STATED GOAL → Output the material below unchanged, apart from leaving out the pictures.

* start DATASET EXCERPT *

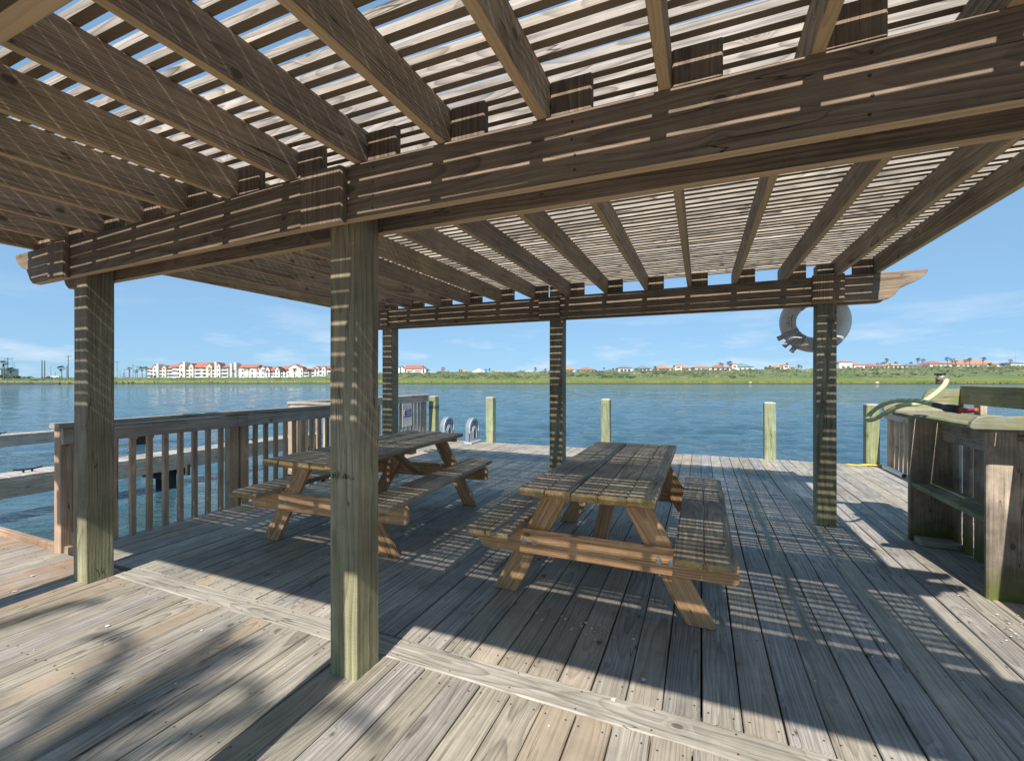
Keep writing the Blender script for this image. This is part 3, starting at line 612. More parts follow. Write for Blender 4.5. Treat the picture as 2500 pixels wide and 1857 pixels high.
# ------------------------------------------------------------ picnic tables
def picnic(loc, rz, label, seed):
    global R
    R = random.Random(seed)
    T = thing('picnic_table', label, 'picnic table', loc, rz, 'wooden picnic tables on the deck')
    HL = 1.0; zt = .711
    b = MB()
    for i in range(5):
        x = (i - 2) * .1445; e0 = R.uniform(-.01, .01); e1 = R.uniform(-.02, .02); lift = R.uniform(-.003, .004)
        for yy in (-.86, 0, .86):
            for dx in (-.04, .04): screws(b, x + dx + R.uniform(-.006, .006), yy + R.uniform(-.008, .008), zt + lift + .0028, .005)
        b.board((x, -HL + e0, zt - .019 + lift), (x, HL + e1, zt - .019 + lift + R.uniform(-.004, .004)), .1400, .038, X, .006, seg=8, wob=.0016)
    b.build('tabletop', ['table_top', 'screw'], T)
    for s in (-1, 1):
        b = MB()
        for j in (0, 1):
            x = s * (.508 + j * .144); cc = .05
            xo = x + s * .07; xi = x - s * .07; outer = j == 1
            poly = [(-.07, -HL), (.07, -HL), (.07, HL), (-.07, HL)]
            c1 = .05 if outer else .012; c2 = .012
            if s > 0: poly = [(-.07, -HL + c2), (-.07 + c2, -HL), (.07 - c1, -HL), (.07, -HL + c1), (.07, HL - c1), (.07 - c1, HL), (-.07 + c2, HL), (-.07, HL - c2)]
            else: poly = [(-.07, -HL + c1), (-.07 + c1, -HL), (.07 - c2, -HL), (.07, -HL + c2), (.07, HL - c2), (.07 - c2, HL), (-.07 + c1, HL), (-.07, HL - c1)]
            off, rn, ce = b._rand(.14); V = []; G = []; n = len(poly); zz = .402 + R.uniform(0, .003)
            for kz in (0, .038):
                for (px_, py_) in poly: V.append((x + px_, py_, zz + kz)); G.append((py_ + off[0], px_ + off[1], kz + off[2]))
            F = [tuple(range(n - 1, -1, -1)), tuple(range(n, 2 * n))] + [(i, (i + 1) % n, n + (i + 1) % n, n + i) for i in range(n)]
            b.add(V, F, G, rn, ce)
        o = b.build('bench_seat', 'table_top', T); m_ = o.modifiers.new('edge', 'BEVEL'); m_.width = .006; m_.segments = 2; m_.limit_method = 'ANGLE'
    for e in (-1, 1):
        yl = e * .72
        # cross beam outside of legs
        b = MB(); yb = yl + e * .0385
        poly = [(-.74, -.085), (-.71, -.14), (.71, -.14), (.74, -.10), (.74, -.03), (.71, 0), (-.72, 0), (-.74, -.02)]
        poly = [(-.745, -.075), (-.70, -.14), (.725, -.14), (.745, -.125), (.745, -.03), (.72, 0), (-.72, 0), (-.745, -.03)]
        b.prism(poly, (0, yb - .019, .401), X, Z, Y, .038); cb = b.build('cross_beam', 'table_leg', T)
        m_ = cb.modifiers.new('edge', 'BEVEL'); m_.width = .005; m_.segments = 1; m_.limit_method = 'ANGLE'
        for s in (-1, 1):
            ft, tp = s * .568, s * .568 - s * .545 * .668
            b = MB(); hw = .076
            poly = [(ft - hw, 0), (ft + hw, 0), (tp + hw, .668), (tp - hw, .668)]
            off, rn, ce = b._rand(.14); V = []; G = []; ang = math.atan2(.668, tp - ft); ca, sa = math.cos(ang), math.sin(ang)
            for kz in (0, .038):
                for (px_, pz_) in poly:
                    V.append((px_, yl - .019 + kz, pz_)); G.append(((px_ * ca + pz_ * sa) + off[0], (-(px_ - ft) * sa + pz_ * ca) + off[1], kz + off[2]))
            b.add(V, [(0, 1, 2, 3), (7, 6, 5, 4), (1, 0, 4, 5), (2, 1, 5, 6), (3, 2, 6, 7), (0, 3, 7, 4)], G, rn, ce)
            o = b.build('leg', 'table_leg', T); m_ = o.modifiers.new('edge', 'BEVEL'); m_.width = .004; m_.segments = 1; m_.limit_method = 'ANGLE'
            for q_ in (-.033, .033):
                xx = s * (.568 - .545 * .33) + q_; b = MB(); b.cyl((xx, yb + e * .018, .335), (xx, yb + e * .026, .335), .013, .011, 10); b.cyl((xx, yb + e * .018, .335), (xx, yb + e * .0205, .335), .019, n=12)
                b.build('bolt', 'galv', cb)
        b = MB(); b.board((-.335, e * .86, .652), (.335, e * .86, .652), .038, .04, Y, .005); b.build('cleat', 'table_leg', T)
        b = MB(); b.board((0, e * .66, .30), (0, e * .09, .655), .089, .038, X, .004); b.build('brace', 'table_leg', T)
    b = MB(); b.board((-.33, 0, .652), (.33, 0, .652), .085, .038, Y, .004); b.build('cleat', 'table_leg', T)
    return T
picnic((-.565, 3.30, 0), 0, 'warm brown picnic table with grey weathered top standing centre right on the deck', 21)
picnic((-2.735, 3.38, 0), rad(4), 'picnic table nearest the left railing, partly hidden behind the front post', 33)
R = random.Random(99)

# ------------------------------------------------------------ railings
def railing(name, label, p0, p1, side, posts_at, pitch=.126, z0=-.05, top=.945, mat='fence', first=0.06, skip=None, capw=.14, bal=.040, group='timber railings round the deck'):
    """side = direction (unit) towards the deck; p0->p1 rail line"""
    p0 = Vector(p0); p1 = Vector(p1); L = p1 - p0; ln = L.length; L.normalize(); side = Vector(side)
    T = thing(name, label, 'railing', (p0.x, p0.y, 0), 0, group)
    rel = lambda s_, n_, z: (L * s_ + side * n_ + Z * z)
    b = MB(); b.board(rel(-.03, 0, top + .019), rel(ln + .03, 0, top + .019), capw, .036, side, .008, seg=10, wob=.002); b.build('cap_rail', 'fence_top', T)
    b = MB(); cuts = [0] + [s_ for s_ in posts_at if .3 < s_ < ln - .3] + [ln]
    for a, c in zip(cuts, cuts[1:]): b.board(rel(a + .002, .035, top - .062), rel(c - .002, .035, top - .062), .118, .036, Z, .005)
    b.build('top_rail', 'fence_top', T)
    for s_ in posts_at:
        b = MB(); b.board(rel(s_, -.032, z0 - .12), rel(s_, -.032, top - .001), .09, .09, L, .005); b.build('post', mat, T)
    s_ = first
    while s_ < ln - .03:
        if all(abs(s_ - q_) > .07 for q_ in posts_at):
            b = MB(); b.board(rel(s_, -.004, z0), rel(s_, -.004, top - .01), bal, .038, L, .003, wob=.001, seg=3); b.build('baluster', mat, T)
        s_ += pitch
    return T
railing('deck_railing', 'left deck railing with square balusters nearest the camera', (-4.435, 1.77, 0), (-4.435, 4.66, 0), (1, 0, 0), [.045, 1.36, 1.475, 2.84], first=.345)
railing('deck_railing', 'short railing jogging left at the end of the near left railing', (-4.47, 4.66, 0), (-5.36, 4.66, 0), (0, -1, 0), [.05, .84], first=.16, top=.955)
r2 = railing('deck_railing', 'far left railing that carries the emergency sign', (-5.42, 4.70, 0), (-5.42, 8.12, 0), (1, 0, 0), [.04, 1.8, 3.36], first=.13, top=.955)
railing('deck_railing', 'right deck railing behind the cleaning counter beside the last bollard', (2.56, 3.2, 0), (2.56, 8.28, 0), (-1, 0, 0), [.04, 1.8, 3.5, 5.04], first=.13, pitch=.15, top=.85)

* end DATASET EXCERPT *

RESULT →
Keep writing the Blender script for this image. This is part 3, starting at line 612. More parts follow. Write for Blender 4.5. Treat the picture as 2500 pixels wide and 1857 pixels high.
# ------------------------------------------------------------ picnic tables
def picnic(loc, rz, label, seed):
    global R
    R = random.Random(seed)
    T = thing('picnic_table', label, 'picnic table', loc, rz, 'wooden picnic tables on the deck')
    HL = 1.0; zt = .711
    b = MB()
    for i in range(5):
        x = (i - 2) * .1445; e0 = R.uniform(-.01, .01); e1 = R.uniform(-.02, .02); lift = R.uniform(-.003, .004)
        for yy in (-.86, 0, .86):
            for dx in (-.04, .04): screws(b, x + dx + R.uniform(-.006, .006), yy + R.uniform(-.008, .008), zt + lift + .0028, .005)
        b.board((x, -HL + e0, zt - .019 + lift), (x, HL + e1, zt - .019 + lift + R.uniform(-.004, .004)), .1400, .038, X, .006, seg=8, wob=.0016)
    b.build('tabletop', ['table_top', 'screw'], T)
    for s in (-1, 1):
        b = MB()
        for j in (0, 1):
            x = s * (.508 + j * .144); cc = .05
            xo = x + s * .07; xi = x - s * .07; outer = j == 1
            poly = [(-.07, -HL), (.07, -HL), (.07, HL), (-.07, HL)]
            c1 = .05 if outer else .012; c2 = .012
            if s > 0: poly = [(-.07, -HL + c2), (-.07 + c2, -HL), (.07 - c1, -HL), (.07, -HL + c1), (.07, HL - c1), (.07 - c1, HL), (-.07 + c2, HL), (-.07, HL - c2)]
            else: poly = [(-.07, -HL + c1), (-.07 + c1, -HL), (.07 - c2, -HL), (.07, -HL + c2), (.07, HL - c2), (.07 - c2, HL), (-.07 + c1, HL), (-.07, HL - c1)]
            off, rn, ce = b._rand(.14); V = []; G = []; n = len(poly); zz = .402 + R.uniform(0, .003)
            for kz in (0, .038):
                for (px_, py_) in poly: V.append((x + px_, py_, zz + kz)); G.append((py_ + off[0], px_ + off[1], kz + off[2]))
            F = [tuple(range(n - 1, -1, -1)), tuple(range(n, 2 * n))] + [(i, (i + 1) % n, n + (i + 1) % n, n + i) for i in range(n)]
            b.add(V, F, G, rn, ce)
        o = b.build('bench_seat', 'table_top', T); m_ = o.modifiers.new('edge', 'BEVEL'); m_.width = .006; m_.segments = 2; m_.limit_method = 'ANGLE'
    for e in (-1, 1):
        yl = e * .72
        # cross beam outside of legs
        b = MB(); yb = yl + e * .0385
        poly = [(-.74, -.085), (-.71, -.14), (.71, -.14), (.74, -.10), (.74, -.03), (.71, 0), (-.72, 0), (-.74, -.02)]
        poly = [(-.745, -.075), (-.70, -.14), (.725, -.14), (.745, -.125), (.745, -.03), (.72, 0), (-.72, 0), (-.745, -.03)]
        b.prism(poly, (0, yb - .019, .401), X, Z, Y, .038); cb = b.build('cross_beam', 'table_leg', T)
        m_ = cb.modifiers.new('edge', 'BEVEL'); m_.width = .005; m_.segments = 1; m_.limit_method = 'ANGLE'
        for s in (-1, 1):
            ft, tp = s * .568, s * .568 - s * .545 * .668
            b = MB(); hw = .076
            poly = [(ft - hw, 0), (ft + hw, 0), (tp + hw, .668), (tp - hw, .668)]
            off, rn, ce = b._rand(.14); V = []; G = []; ang = math.atan2(.668, tp - ft); ca, sa = math.cos(ang), math.sin(ang)
            for kz in (0, .038):
                for (px_, pz_) in poly:
                    V.append((px_, yl - .019 + kz, pz_)); G.append(((px_ * ca + pz_ * sa) + off[0], (-(px_ - ft) * sa + pz_ * ca) + off[1], kz + off[2]))
            b.add(V, [(0, 1, 2, 3), (7, 6, 5, 4), (1, 0, 4, 5), (2, 1, 5, 6), (3, 2, 6, 7), (0, 3, 7, 4)], G, rn, ce)
            o = b.build('leg', 'table_leg', T); m_ = o.modifiers.new('edge', 'BEVEL'); m_.width = .004; m_.segments = 1; m_.limit_method = 'ANGLE'
            for q_ in (-.033, .033):
                xx = s * (.568 - .545 * .33) + q_; b = MB(); b.cyl((xx, yb + e * .018, .335), (xx, yb + e * .026, .335), .013, .011, 10); b.cyl((xx, yb + e * .018, .335), (xx, yb + e * .0205, .335), .019, n=12)
                b.build('bolt', 'galv', cb)
        b = MB(); b.board((-.335, e * .86, .652), (.335, e * .86, .652), .038, .04, Y, .005); b.build('cleat', 'table_leg', T)
        b = MB(); b.board((0, e * .66, .30), (0, e * .09, .655), .089, .038, X, .004); b.build('brace', 'table_leg', T)
    b = MB(); b.board((-.33, 0, .652), (.33, 0, .652), .085, .038, Y, .004); b.build('cleat', 'table_leg', T)
    return T
picnic((-.565, 3.30, 0), 0, 'warm brown picnic table with grey weathered top standing centre right on the deck', 21)
picnic((-2.735, 3.38, 0), rad(4), 'picnic table nearest the left railing, partly hidden behind the front post', 33)
R = random.Random(99)

# ------------------------------------------------------------ railings
def railing(name, label, p0, p1, side, posts_at, pitch=.126, z0=-.05, top=.945, mat='fence', first=0.06, skip=None, capw=.14, bal=.040, group='timber railings round the deck'):
    """side = direction (unit) towards the deck; p0->p1 rail line"""
    p0 = Vector(p0); p1 = Vector(p1); L = p1 - p0; ln = L.length; L.normalize(); side = Vector(side)
    T = thing(name, label, 'railing', (p0.x, p0.y, 0), 0, group)
    rel = lambda s_, n_, z: (L * s_ + side * n_ + Z * z)
    b = MB(); b.board(rel(-.03, 0, top + .019), rel(ln + .03, 0, top + .019), capw, .036, side, .008, seg=10, wob=.002); b.build('cap_rail', 'fence_top', T)
    b = MB(); cuts = [0] + [s_ for s_ in posts_at if .3 < s_ < ln - .3] + [ln]
    for a, c in zip(cuts, cuts[1:]): b.board(rel(a + .002, .035, top - .062), rel(c - .002, .035, top - .062), .118, .036, Z, .005)
    b.build('top_rail', 'fence_top', T)
    for s_ in posts_at:
        b = MB(); b.board(rel(s_, -.032, z0 - .12), rel(s_, -.032, top - .001), .09, .09, L, .005); b.build('post', mat, T)
    s_ = first
    while s_ < ln - .03:
        if all(abs(s_ - q_) > .07 for q_ in posts_at):
            b = MB(); b.board(rel(s_, -.004, z0), rel(s_, -.004, top - .01), bal, .038, L, .003, wob=.001, seg=3); b.build('baluster', mat, T)
        s_ += pitch
    return T
railing('deck_railing', 'left deck railing with square balusters nearest the camera', (-4.435, 1.77, 0), (-4.435, 4.66, 0), (1, 0, 0), [.045, 1.36, 1.475, 2.84], first=.345)
railing('deck_railing', 'short railing jogging left at the end of the near left railing', (-4.47, 4.66, 0), (-5.36, 4.66, 0), (0, -1, 0), [.05, .84], first=.16, top=.955)
r2 = railing('deck_railing', 'far left railing that carries the emergency sign', (-5.42, 4.70, 0), (-5.42, 8.12, 0), (1, 0, 0), [.04, 1.8, 3.36], first=.13, top=.955)
railing('deck_railing', 'right deck railing behind the cleaning counter beside the last bollard', (2.56, 3.2, 0), (2.56, 8.28, 0), (-1, 0, 0), [.04, 1.8, 3.5, 5.04], first=.13, pitch=.15, top=.85)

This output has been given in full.